◆ Written task: Make an exact copy of all the material below, apart from the pictures.

◆ Given information:
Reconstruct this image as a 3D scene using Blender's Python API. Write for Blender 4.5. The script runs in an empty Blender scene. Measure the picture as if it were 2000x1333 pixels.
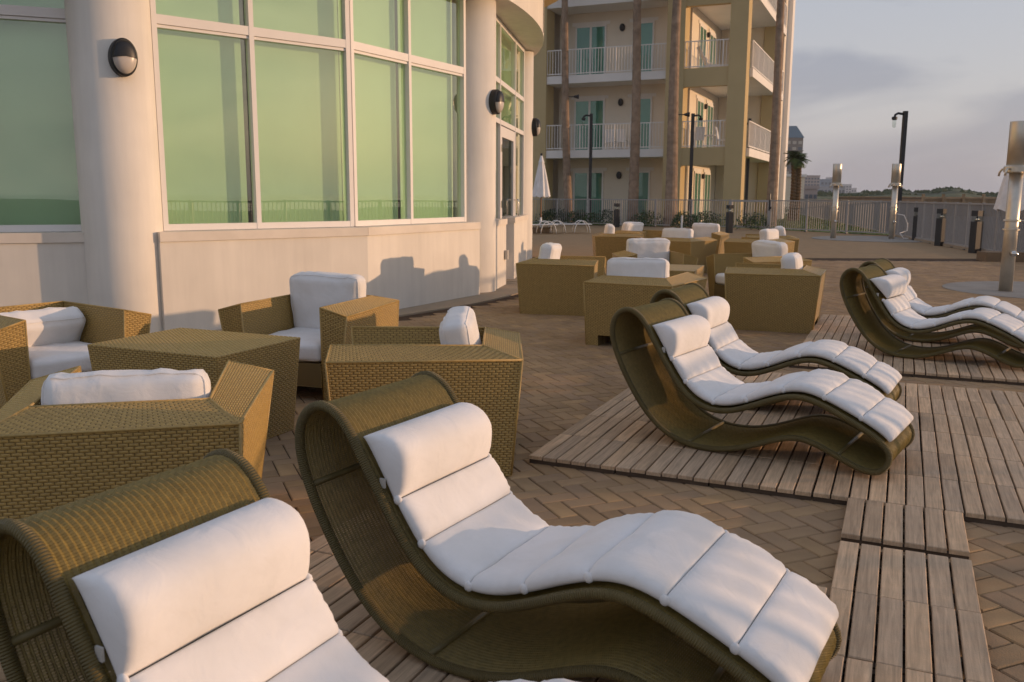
import bpy, math, random
from mathutils import Vector, Matrix, noise
R = math.radians
random.seed(7)
S = bpy.context.scene
COL = S.collection

# ------------------------------------------------------------------ camera, light, exposure
H = 1.5
cam_d = bpy.data.cameras.new('camera'); cam = bpy.data.objects.new('camera', cam_d); COL.objects.link(cam)
cam_d.sensor_width = 36; cam_d.lens = 1720/2000*36; cam_d.clip_start = .05; cam_d.clip_end = 9000
PT, RO = .1637, .004
fw = Vector((0, math.cos(PT), -math.sin(PT))); r0 = Vector((1, 0, 0)); u0 = Vector((0, math.sin(PT), math.cos(PT)))
rr = r0*math.cos(RO)+u0*math.sin(RO); uu = u0*math.cos(RO)-r0*math.sin(RO)
M = Matrix((( rr.x, uu.x, -fw.x, 0), (rr.y, uu.y, -fw.y, 0), (rr.z, uu.z, -fw.z, H), (0, 0, 0, 1)))
cam.matrix_world = M
cam_d.dof.use_dof = True; cam_d.dof.focus_distance = 5.2; cam_d.dof.aperture_fstop = 7
S.camera = cam
S.view_settings.view_transform = 'Standard'; S.view_settings.look = 'None'
S.view_settings.exposure = 0.28; S.view_settings.gamma = 1; S.view_settings.use_curve_mapping = False
S.cycles.max_bounces = 8; S.cycles.transparent_max_bounces = 24

SUN_EL, SUN_AZ = 5.6, 1.0        # azimuth counted from +X towards +Y
W = bpy.data.worlds.new('World'); S.world = W; W.use_nodes = True
nt = W.node_tree; nt.nodes.clear()
def N(t, typ, **kw):
    n = t.nodes.new(typ)
    for k, v in kw.items():
        if hasattr(n, k): setattr(n, k, v)
        else: n.inputs[k].default_value = v
    return n
sky = N(nt, 'ShaderNodeTexSky', sky_type='NISHITA', sun_disc=False, sun_elevation=R(SUN_EL), sun_rotation=R(90-SUN_AZ), air_density=1.0, dust_density=3.5, ozone_density=1.5)
tc = N(nt, 'ShaderNodeTexCoord')
mp = N(nt, 'ShaderNodeMapping'); mp.inputs['Scale'].default_value = (1.0, 1.0, 3.4); mp.inputs['Location'].default_value = (.35, .1, .2)
nz = N(nt, 'ShaderNodeTexNoise', Scale=3.1, Detail=8.0, Roughness=.5, Distortion=.5)
cr = N(nt, 'ShaderNodeValToRGB'); cr.color_ramp.elements[0].position = .46; cr.color_ramp.elements[1].position = .60
cr.color_ramp.elements[0].color = (0, 0, 0, 1); cr.color_ramp.elements[1].color = (1, 1, 1, 1)
nt.links.new(tc.outputs['Generated'], mp.inputs['Vector']); nt.links.new(mp.outputs[0], nz.inputs['Vector']); nt.links.new(nz.outputs['Fac'], cr.inputs[0])
# thin high haze: pulls the clear sky part of the way towards an even grey-lilac veil, clouds a darker slate of it
bw = N(nt, 'ShaderNodeRGBToBW'); nt.links.new(sky.outputs[0], bw.inputs[0])
veil = N(nt, 'ShaderNodeMix', data_type='RGBA', blend_type='MIX'); veil.inputs[0].default_value = .62
nt.links.new(sky.outputs[0], veil.inputs[6])
sx = N(nt, 'ShaderNodeSeparateXYZ'); nt.links.new(tc.outputs['Generated'], sx.inputs[0])
vr = N(nt, 'ShaderNodeValToRGB'); ce = vr.color_ramp.elements
ce[0].position = 0; ce[0].color = (.61, .57, .575, 1); ce[1].position = .8; ce[1].color = (.43, .48, .60, 1)
e2 = ce.new(.22); e2.color = (.47, .485, .555, 1)
vm = N(nt, 'ShaderNodeVectorMath', operation='SCALE'); vm.inputs[3].default_value = 10.0
nt.links.new(sx.outputs[2], vr.inputs[0]); nt.links.new(vr.outputs[0], vm.inputs[0]); nt.links.new(vm.outputs[0], veil.inputs[7])
cl = N(nt, 'ShaderNodeMix', data_type='RGBA', blend_type='MULTIPLY')
cf = N(nt, 'ShaderNodeMath', operation='MULTIPLY'); cf.inputs[1].default_value = .68
nt.links.new(cr.outputs[0], cf.inputs[0]); nt.links.new(cf.outputs[0], cl.inputs[0])
nt.links.new(veil.outputs[2], cl.inputs[6]); cl.inputs[7].default_value = (.62, .65, .74, 1)
bg = N(nt, 'ShaderNodeBackground'); bg.inputs[1].default_value = .118
wo = N(nt, 'ShaderNodeOutputWorld')
nt.links.new(cl.outputs[2], bg.inputs[0]); nt.links.new(bg.outputs[0], wo.inputs[0])

sl = bpy.data.lights.new('sun', 'SUN'); so = bpy.data.objects.new('sun', sl); COL.objects.link(so)
sl.energy = 2.55; sl.angle = R(.6); sl.color = (1.0, .62, .36)
sd = Vector((math.cos(R(SUN_EL))*math.cos(R(SUN_AZ)), math.cos(R(SUN_EL))*math.sin(R(SUN_AZ)), math.sin(R(SUN_EL))))
so.rotation_euler = sd.to_track_quat('Z', 'Y').to_euler(); so.location = (30, 0, 12)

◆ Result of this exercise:
Reconstruct this image as a 3D scene using Blender's Python API. Write for Blender 4.5. The script runs in an empty Blender scene. Measure the picture as if it were 2000x1333 pixels.
import bpy, math, random
from mathutils import Vector, Matrix, noise
R = math.radians
random.seed(7)
S = bpy.context.scene
COL = S.collection

# ------------------------------------------------------------------ camera, light, exposure
H = 1.5
cam_d = bpy.data.cameras.new('camera'); cam = bpy.data.objects.new('camera', cam_d); COL.objects.link(cam)
cam_d.sensor_width = 36; cam_d.lens = 1720/2000*36; cam_d.clip_start = .05; cam_d.clip_end = 9000
PT, RO = .1637, .004
fw = Vector((0, math.cos(PT), -math.sin(PT))); r0 = Vector((1, 0, 0)); u0 = Vector((0, math.sin(PT), math.cos(PT)))
rr = r0*math.cos(RO)+u0*math.sin(RO); uu = u0*math.cos(RO)-r0*math.sin(RO)
M = Matrix((( rr.x, uu.x, -fw.x, 0), (rr.y, uu.y, -fw.y, 0), (rr.z, uu.z, -fw.z, H), (0, 0, 0, 1)))
cam.matrix_world = M
cam_d.dof.use_dof = True; cam_d.dof.focus_distance = 5.2; cam_d.dof.aperture_fstop = 7
S.camera = cam
S.view_settings.view_transform = 'Standard'; S.view_settings.look = 'None'
S.view_settings.exposure = 0.28; S.view_settings.gamma = 1; S.view_settings.use_curve_mapping = False
S.cycles.max_bounces = 8; S.cycles.transparent_max_bounces = 24

SUN_EL, SUN_AZ = 5.6, 1.0        # azimuth counted from +X towards +Y
W = bpy.data.worlds.new('World'); S.world = W; W.use_nodes = True
nt = W.node_tree; nt.nodes.clear()
def N(t, typ, **kw):
    n = t.nodes.new(typ)
    for k, v in kw.items():
        if hasattr(n, k): setattr(n, k, v)
        else: n.inputs[k].default_value = v
    return n
sky = N(nt, 'ShaderNodeTexSky', sky_type='NISHITA', sun_disc=False, sun_elevation=R(SUN_EL), sun_rotation=R(90-SUN_AZ), air_density=1.0, dust_density=3.5, ozone_density=1.5)
tc = N(nt, 'ShaderNodeTexCoord')
mp = N(nt, 'ShaderNodeMapping'); mp.inputs['Scale'].default_value = (1.0, 1.0, 3.4); mp.inputs['Location'].default_value = (.35, .1, .2)
nz = N(nt, 'ShaderNodeTexNoise', Scale=3.1, Detail=8.0, Roughness=.5, Distortion=.5)
cr = N(nt, 'ShaderNodeValToRGB'); cr.color_ramp.elements[0].position = .46; cr.color_ramp.elements[1].position = .60
cr.color_ramp.elements[0].color = (0, 0, 0, 1); cr.color_ramp.elements[1].color = (1, 1, 1, 1)
nt.links.new(tc.outputs['Generated'], mp.inputs['Vector']); nt.links.new(mp.outputs[0], nz.inputs['Vector']); nt.links.new(nz.outputs['Fac'], cr.inputs[0])
# thin high haze: pulls the clear sky part of the way towards an even grey-lilac veil, clouds a darker slate of it
bw = N(nt, 'ShaderNodeRGBToBW'); nt.links.new(sky.outputs[0], bw.inputs[0])
veil = N(nt, 'ShaderNodeMix', data_type='RGBA', blend_type='MIX'); veil.inputs[0].default_value = .62
nt.links.new(sky.outputs[0], veil.inputs[6])
sx = N(nt, 'ShaderNodeSeparateXYZ'); nt.links.new(tc.outputs['Generated'], sx.inputs[0])
vr = N(nt, 'ShaderNodeValToRGB'); ce = vr.color_ramp.elements
ce[0].position = 0; ce[0].color = (.61, .57, .575, 1); ce[1].position = .8; ce[1].color = (.43, .48, .60, 1)
e2 = ce.new(.22); e2.color = (.47, .485, .555, 1)
vm = N(nt, 'ShaderNodeVectorMath', operation='SCALE'); vm.inputs[3].default_value = 10.0
nt.links.new(sx.outputs[2], vr.inputs[0]); nt.links.new(vr.outputs[0], vm.inputs[0]); nt.links.new(vm.outputs[0], veil.inputs[7])
cl = N(nt, 'ShaderNodeMix', data_type='RGBA', blend_type='MULTIPLY')
cf = N(nt, 'ShaderNodeMath', operation='MULTIPLY'); cf.inputs[1].default_value = .68
nt.links.new(cr.outputs[0], cf.inputs[0]); nt.links.new(cf.outputs[0], cl.inputs[0])
nt.links.new(veil.outputs[2], cl.inputs[6]); cl.inputs[7].default_value = (.62, .65, .74, 1)
bg = N(nt, 'ShaderNodeBackground'); bg.inputs[1].default_value = .118
wo = N(nt, 'ShaderNodeOutputWorld')
nt.links.new(cl.outputs[2], bg.inputs[0]); nt.links.new(bg.outputs[0], wo.inputs[0])

sl = bpy.data.lights.new('sun', 'SUN'); so = bpy.data.objects.new('sun', sl); COL.objects.link(so)
sl.energy = 2.55; sl.angle = R(.6); sl.color = (1.0, .62, .36)
sd = Vector((math.cos(R(SUN_EL))*math.cos(R(SUN_AZ)), math.cos(R(SUN_EL))*math.sin(R(SUN_AZ)), math.sin(R(SUN_EL))))
so.rotation_euler = sd.to_track_quat('Z', 'Y').to_euler(); so.location = (30, 0, 12)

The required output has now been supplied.